Actually removing/reinstalling is soooo easy. I didn't even remove the engine cover/intake. Yes, you actually can reach in and do it. if you have an aftermarket intake, it will block the space you need to reach into, but the stock intake doesn't really. The worst part of swapping the linkage is removing the ring clips on the three pins. They pop off easily, but that's part of the problem - they'll go flying off and get lost somewhere. Luckily, the one that flew off on me bounced around and fell through to the ground under the car, so be careful popping them off.

Start by taking off the two clips that hold on the shift cable ends, and slide the cable ends off the pins. The 13mm nut on the linkage comes off easily with a socket, then I used the ratchet handle to pry up on the linkage to get it off the splined shaft. There is a third clip holding on the side-to-side linkage, then it slides out. NOTE: there are 2 plastic bushings (inner and outer) on the pin that mounts the side-to-side linkage. They have to be put in place for the new linkage.

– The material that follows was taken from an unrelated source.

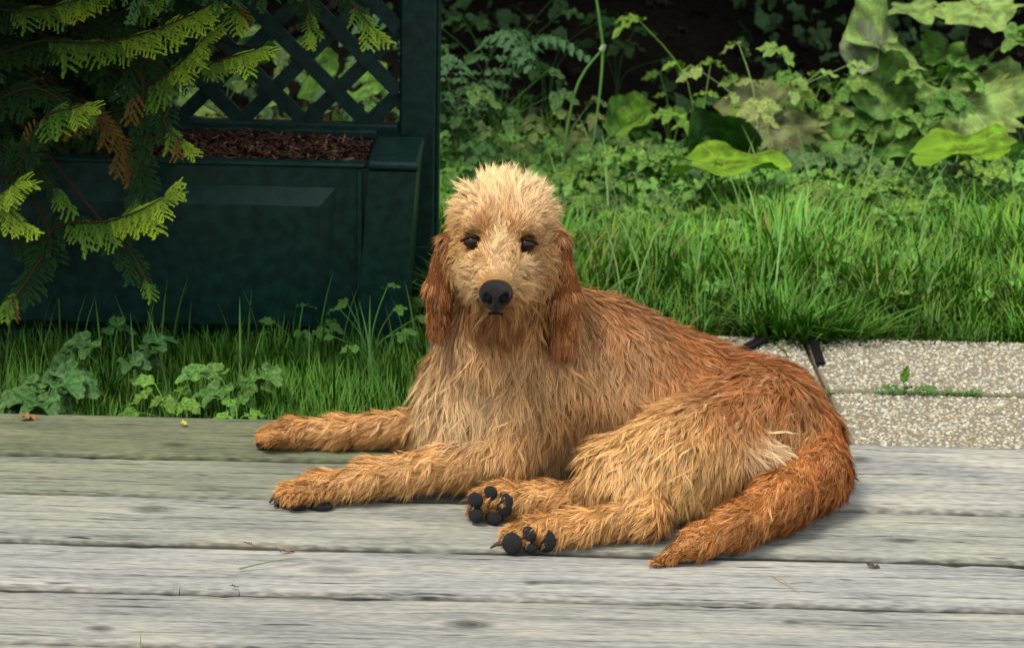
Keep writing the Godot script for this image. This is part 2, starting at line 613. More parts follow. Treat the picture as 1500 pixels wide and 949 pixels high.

I used one of the red grease packets included to lube all pins and the slider heavily. Installation is the reverse of removal. Here's the quick list of what to do:

  • Assemble the pins onto the new linkage

  • Remove 2 clips holding on cable ends, and slide off cable ends

  • Remove 13mm nut, and remove main linkage from splined transmission shaft

  • Remove clip holding on side-to-side linkage, and remove the linkage

  • Locate 2 plastic bushings, one may be stuck on the original side-to-side linkage pin, the other may be in the corresponding hole on the transmission

  • Lube all pins with red grease

  • Install 1 plastic bushing on side-to-side linkage, and reinsert it into the hole on the transmission

  • Insert other plastic bushing into other end of hole around that pin, and reinstall the ring clip

  • Mate up the 2 linkage pieces at the slider, and fit the new main linkage onto the splined shaft. It only goes on one way

  • Install and tighten the 13mm nut holding the linkage to the transmission

  • Put the cable ends on their respective pins, and install the clip on each

  • Put up your tools, degrease your hands, and go drive!

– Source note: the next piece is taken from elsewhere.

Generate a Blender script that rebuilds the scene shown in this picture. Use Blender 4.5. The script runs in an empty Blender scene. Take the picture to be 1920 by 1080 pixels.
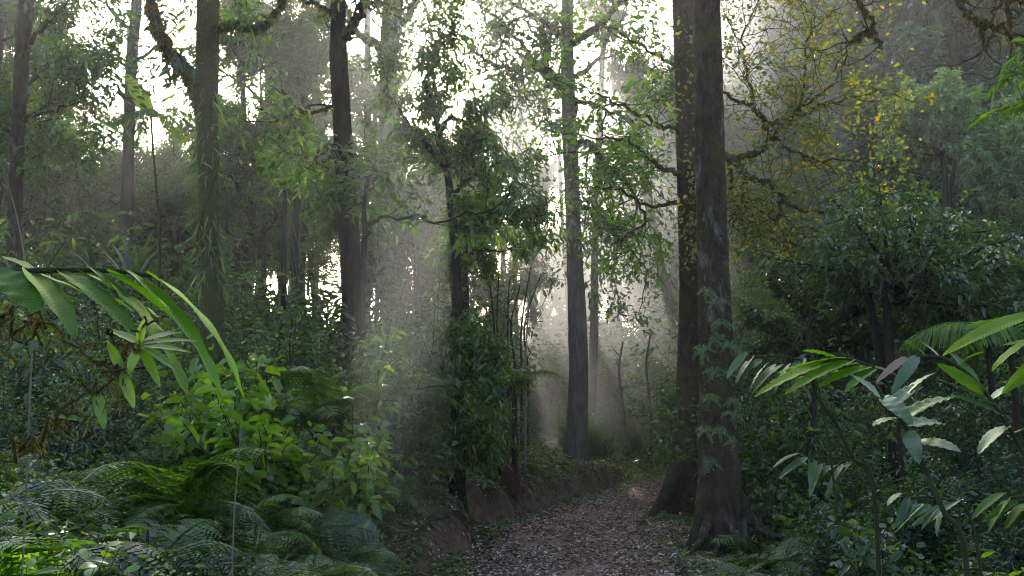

That's really all there is to it. Everything between 'assemble the pins' and 'clean up' should take you 20 minutes.

Fom casual observation of the linkage, it looks stock. It won't attract attention from a service tech looking at it, but anyone who drives the car would have to be an idiot not to notice.

The important question is "how does it feel?" It feels great! It's awesome - it actually feels like the RX-8, which is good: short, solid, more mechanical than stock, shiftable with wrist motion. I used to have a BMW 328i with a Z3 shift linkage, and this is just as short-throw but much smoother. This is absolutely how they all should feel right from the factory. No separate alignment/adjustment of the shift lever was needed or called for in the instructions, and every gear engages smoothly and without any excessive force. It's weird the first time you drive it because you think it's not going into gear, then you realise that it already is in gear, you're just used to the sloppy, long throws of the stock shifter.

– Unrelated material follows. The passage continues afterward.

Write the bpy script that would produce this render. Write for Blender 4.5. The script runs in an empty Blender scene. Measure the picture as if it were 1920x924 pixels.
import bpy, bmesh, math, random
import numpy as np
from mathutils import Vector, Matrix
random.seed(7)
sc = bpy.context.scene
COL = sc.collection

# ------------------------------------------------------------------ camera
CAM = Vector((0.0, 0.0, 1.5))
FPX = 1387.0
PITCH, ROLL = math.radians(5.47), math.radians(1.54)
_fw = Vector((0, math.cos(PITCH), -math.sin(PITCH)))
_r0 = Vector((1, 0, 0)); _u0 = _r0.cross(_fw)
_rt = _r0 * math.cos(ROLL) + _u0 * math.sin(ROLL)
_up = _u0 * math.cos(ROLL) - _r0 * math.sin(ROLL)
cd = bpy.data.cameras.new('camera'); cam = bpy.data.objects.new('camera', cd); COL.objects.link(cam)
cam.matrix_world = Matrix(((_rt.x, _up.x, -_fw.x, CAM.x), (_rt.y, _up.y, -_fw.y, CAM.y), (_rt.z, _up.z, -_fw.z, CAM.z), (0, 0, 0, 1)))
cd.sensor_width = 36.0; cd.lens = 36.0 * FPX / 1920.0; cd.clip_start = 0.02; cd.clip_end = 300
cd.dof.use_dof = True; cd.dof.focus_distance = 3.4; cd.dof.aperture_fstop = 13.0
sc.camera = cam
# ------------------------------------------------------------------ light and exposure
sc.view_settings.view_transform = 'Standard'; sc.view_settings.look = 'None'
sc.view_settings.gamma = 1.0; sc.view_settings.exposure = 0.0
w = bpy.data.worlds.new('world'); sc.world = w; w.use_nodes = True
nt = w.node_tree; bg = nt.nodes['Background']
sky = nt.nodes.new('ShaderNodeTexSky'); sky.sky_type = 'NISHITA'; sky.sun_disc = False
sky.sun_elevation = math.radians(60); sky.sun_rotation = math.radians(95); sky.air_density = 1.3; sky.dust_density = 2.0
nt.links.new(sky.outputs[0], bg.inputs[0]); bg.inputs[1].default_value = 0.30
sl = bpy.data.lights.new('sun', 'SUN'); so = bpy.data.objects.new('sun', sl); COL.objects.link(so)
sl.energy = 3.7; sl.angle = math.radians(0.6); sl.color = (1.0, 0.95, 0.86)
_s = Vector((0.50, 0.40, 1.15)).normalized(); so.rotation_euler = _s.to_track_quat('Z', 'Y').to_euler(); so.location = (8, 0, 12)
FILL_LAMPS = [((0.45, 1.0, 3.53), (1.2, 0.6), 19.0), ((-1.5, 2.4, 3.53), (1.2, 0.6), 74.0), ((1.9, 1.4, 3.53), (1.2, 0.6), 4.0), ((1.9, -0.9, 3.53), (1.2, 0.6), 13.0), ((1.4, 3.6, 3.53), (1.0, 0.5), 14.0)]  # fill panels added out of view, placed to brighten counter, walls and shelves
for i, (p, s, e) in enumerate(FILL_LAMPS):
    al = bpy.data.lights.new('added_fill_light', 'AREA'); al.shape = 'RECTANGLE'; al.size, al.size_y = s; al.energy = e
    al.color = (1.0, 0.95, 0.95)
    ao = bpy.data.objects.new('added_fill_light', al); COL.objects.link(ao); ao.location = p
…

Like I said at the start, if you have a 6MT, you NEED one of these. Don't settle for another brand of shift linkage that doesn't include entirely new side-to-side linkage. There's only one other brand I'd consider (Dieselgeek), but it removes the original cable ends, requires additional adjustment, and definitely does not look stock. I'm not saying that there's anything at all wrong with the DG one as a product, but for my preferences the Forge one was the best solution.